The picture above is of Bob Tollison.

Steve Landsburg, true to form, has a provocative post in which he wonders if the increase in opioid deaths could be a good sign–a sign that people are celebrating their lives by using opioids. That’s not a hill I’m willing to die on–the argument or the opioids–but it’s an interesting point nevertheless.

If you want to know his argument, read it rather than depending on me. You’ll also see what is, even for Steve, a high percentage of disagreement from commenters.

Steve ends with this paragraph:

You know what else is way up over the past couple of decades? Expenditures on smartphones. That sounds really really bad if you choose to ignore the fact that the people who are spending all that money get to have smartphones. Likewise, an upward trend in mortality from M&M consumption sounds really really bad if you choose to ignore the fact that the people who are shortening their life expectancies also get to eat a lot of M&Ms.
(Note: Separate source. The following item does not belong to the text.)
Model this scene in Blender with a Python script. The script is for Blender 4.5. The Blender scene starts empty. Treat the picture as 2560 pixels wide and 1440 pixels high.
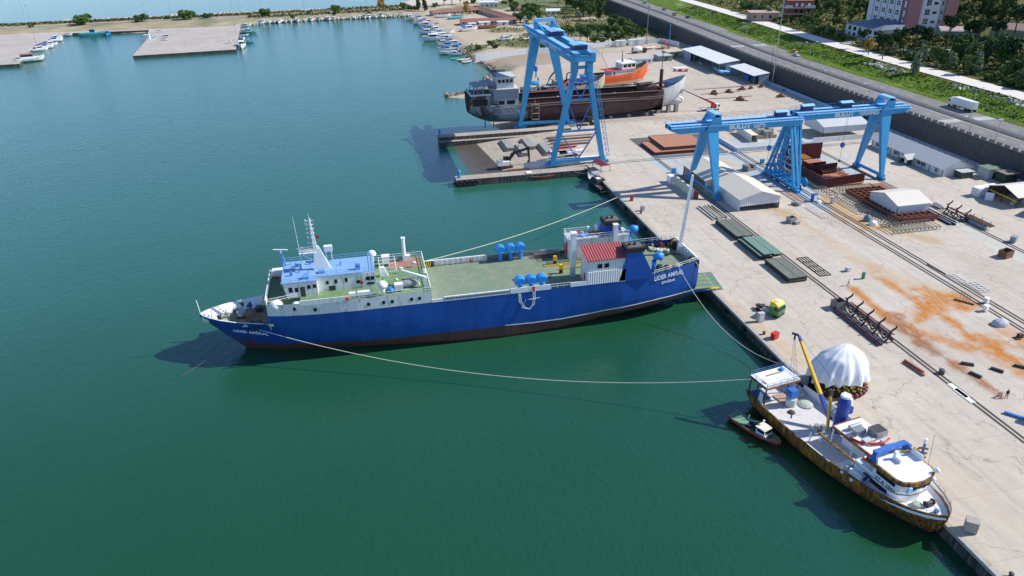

There is more to life than life expectancy.

One commenter wrote:

I think the issue is that people underestimate the power of opioid addiction. Smart phones and M&Ms may have an element of addiction, but not nearly to the degree of opioids. You can argue that people should know this by now, but not everyone has good judgment, and addiction can occur after just one use. That’s [a] steep price to pay for poor judgment, relative to someone who splurges one night on M&Ms or upgrades a cell phone too early.

I’m not sure the commenter got the point about cell phones. If he has been in a restaurant in, oh, about the last five years, he will see that the possible addiction is not to new cell phones but to using cell phones. I’ve been at conferences with economists whose names you would recognize–and no I won’t say their names–who are on their cell phones in the middle of conversations and, going from what they’re saying, they weren’t listening to or other participants.

Even though I’m concerned about opioids, I love the last sentence of his paragraph I quoted above: “There is more to life than life expectancy.”

It reminds me of a conversation I had with the late Robert Tollison in the late 1980s, I think. Bob was telling me about some of his research on, if I recall correctly, the nanny state and its regulation of cigarettes. He said that the nanny staters wanted life to be “nasty, brutish, and long.”